Saudi Arabia is in a fortunate position whereby its citizens hold substantial liquidity and monetary assets both in the Kingdom and abroad. The size of the liquidity surpluses generated by the most recent initial public offerings of shares on the Saudi Stock market illustrate this and nowhere in the world do oversubscriptions of new listings in the multiples of 40 or 50 routinely occur. As such, questions concerning foreign direct investment into Saudi Arabia have to be discussed in terms of what benefits FDI can bring to the Kingdom that is currently missing.

The advantages associated with foreign direct investment for those countries fortunate to be in a capital surplus situation such as Saudi Arabia are several. Firstly, foreign investments into a country are assumed to lead to higher productivity and labor standards through the demonstration effect of foreign multinationals in the way they manage advanced production processes and systems. Domestic companies benefit from modern know- how and technological transfer, as well as the creation of a pool of a domestic skilled labor force that foreign companies have trained, and who could be employed in domestic companies. The Saudi banking sector is one such case in point, whereby the foreign joint venture banking partners brought in advanced management and training practices and young Saudis benefited from foreign partner training programs and moved on to senior positions and management responsibilities in other national banks. However, this argument does not hold if the foreign company is highly capital intensive and relies on a few foreign skilled workers.

Secondly, FDI in a country’s infrastructure will not lead to banking or debt crisis compared with financing lending from abroad such as happened with many Latin American countries that saw inward flows of capital, not in projects, but to government lending. Some economies become so dependent on foreign loans that it takes decades for them to remove the debt servicing obligations and gain better borrowing credit ratings. Some are fortunate and can repay such non-FDI international loans, as recently announced by Russia, which finished paying off its $22.5 billion Soviet era debt to the so-called Paris Club creditor nations ahead of schedule. This has saved Russia around $7.7 billion in servicing costs. Thirdly, unlike international loans, part of the profits of the FDI is reinvested in the country of investment, which leads to further growth in project investments.

The disadvantages of FDI should not be overlooked. The first disadvantage is that successful foreign operations could drive domestic competitors out of the market and this might be the case with sophisticated financial services. Secondly, if the FDI sector is large enough and they borrow from domestic banks to expand, their action could drive borrowing rates up causing problems to domestic operations. Again, if the foreign direct investment sector is large in a country, this could cause balance of payments problems for the domestic economy with large profits being repatriated by the foreign companies. Finally, one of the major criticisms of FDI is that they could concentrate on a narrow base of investment in the economy, which could benefit a small section of the population, or concentrate in special “economic enclaves” such as mining or other natural resources extraction.

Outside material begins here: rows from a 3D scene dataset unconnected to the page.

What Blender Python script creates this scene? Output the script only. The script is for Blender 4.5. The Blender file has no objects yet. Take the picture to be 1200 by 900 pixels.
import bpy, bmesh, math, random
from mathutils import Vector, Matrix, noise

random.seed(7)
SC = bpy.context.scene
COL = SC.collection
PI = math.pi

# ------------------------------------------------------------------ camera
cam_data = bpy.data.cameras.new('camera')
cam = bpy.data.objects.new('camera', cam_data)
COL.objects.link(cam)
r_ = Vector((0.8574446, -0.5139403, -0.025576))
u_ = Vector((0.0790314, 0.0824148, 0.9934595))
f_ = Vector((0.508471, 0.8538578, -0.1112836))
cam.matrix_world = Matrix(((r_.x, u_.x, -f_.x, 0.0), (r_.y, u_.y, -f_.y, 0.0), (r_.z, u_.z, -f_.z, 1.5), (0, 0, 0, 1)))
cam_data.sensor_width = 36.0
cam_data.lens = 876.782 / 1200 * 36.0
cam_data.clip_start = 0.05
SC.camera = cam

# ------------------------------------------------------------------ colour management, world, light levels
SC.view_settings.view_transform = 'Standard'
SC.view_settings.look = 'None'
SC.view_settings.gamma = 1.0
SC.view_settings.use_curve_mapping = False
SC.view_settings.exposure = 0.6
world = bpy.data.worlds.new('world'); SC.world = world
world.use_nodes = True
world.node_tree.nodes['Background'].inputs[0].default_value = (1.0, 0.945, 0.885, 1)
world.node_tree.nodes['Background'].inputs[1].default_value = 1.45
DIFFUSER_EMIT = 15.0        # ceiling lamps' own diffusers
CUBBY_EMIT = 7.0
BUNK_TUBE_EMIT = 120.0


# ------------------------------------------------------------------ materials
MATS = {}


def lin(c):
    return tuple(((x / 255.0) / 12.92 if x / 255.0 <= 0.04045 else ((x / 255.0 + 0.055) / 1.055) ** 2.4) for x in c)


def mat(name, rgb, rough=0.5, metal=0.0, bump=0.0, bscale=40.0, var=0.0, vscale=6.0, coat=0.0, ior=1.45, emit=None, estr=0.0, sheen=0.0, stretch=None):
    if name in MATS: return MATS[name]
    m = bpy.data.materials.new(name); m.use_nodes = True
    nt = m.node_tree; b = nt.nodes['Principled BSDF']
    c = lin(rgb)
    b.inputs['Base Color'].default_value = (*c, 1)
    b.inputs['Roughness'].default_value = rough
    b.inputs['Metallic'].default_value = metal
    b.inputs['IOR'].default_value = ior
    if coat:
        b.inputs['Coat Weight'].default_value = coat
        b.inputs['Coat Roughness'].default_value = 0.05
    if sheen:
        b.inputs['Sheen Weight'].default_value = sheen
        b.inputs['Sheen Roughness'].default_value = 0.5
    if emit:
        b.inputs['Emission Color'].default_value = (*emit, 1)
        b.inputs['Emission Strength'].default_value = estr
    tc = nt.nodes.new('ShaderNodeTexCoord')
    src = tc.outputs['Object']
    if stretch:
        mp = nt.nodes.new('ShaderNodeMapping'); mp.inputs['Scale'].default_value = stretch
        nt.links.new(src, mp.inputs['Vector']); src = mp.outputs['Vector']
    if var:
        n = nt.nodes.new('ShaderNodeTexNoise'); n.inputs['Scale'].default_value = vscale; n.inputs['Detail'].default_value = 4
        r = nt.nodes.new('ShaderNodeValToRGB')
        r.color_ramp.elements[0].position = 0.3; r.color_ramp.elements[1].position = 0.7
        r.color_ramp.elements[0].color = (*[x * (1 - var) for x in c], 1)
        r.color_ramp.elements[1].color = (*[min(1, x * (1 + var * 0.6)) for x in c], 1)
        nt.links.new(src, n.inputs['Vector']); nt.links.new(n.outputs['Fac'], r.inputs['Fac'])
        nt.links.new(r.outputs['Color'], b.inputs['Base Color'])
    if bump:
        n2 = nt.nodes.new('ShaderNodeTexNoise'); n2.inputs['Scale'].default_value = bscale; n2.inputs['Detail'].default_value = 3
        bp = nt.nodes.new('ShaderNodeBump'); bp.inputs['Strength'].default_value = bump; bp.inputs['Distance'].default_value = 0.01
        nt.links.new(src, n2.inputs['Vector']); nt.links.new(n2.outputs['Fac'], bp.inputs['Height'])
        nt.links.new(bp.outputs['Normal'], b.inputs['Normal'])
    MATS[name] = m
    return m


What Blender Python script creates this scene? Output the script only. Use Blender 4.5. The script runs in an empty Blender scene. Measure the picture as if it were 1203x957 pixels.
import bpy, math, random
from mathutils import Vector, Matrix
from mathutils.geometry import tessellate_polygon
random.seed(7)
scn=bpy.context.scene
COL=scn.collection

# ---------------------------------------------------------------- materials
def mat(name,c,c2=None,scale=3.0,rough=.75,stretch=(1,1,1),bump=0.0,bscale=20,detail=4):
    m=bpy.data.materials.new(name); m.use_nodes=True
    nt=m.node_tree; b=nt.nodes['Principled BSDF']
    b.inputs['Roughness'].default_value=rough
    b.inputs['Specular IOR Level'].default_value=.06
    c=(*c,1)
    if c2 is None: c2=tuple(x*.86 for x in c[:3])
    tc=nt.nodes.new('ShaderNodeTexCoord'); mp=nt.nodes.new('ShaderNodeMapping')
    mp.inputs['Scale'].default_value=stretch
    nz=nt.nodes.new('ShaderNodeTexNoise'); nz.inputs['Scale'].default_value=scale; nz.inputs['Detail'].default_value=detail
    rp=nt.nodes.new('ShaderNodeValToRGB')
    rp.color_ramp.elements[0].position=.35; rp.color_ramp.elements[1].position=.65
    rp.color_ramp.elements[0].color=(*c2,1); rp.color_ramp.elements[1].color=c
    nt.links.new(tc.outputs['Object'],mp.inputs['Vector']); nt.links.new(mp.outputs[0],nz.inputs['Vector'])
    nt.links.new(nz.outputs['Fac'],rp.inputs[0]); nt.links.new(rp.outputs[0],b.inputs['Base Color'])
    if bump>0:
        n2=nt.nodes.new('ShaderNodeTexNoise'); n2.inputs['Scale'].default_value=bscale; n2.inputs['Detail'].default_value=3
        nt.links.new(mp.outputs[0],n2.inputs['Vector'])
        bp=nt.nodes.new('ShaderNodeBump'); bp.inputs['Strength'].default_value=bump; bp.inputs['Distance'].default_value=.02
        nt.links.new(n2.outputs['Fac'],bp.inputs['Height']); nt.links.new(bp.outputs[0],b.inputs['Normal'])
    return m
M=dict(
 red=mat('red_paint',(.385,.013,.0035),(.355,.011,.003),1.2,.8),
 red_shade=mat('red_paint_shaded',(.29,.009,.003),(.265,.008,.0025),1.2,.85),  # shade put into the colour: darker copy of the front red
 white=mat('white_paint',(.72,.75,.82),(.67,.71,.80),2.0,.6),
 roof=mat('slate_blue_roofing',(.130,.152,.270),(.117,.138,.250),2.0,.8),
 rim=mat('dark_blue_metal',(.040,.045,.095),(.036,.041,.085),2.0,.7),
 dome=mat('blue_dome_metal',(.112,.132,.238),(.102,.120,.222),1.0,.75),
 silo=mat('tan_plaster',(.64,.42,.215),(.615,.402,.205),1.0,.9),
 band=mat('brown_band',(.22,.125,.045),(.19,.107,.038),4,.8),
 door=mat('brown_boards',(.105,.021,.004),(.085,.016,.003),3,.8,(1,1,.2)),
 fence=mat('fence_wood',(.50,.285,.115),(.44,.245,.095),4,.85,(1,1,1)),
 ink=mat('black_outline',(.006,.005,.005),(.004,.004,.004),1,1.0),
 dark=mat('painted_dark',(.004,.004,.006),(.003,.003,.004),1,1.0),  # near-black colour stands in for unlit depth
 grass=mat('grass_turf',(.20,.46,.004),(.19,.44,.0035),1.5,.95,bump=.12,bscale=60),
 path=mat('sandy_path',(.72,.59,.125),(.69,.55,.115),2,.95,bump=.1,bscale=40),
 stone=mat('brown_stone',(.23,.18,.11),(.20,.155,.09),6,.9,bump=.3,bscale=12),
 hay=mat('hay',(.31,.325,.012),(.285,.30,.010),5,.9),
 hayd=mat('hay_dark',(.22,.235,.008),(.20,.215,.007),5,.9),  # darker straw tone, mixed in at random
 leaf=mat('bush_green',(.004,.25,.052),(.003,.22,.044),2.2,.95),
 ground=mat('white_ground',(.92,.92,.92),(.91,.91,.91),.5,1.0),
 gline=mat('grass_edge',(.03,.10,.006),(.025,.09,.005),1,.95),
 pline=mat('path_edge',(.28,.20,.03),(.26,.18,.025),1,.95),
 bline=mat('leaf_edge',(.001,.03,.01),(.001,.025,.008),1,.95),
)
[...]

Fortunately for Saudi Arabia, some of these potential negatives of FDI are minimized as the oil sector is in state control, and most mineral activity is through joint ventures. While there is some concentration of foreign investments in petrochemical industries, yet foreign participation is also evident in many sectors, and the Saudi financial services sector does not seem unduly worried at the opening up of this lucrative market to FDI, post the Saudi WTO entry. FDI has forced Saudi financial institutions to become more competitive and identify core niche areas such as Islamic financing to compete with foreign institutions. The major FDI benefit that the Kingdom has acquired is to be considered in terms of the transfer of technology and management expertise, rather than capital inflows.

The emphasis on technology transfer has been recently emphasized in the Saudi government’s invitation for foreign investment participation in the Kingdom, coupled with parallel initiatives to ensure a more transparent administrative, judicial and regulatory regime. SAGIA is doing its best by listening to foreigners complaints about various well founded obstacles to doing business in Saudi Arabia, and at the same time, is prodding government agencies and bureaucracies to adapt to the needs of FDI if the Kingdom is to remain competitive.

(Dr. Mohamed A. Ramady is visiting associate professor finance and economics at King Fahd University of Petroleum and Minerals.)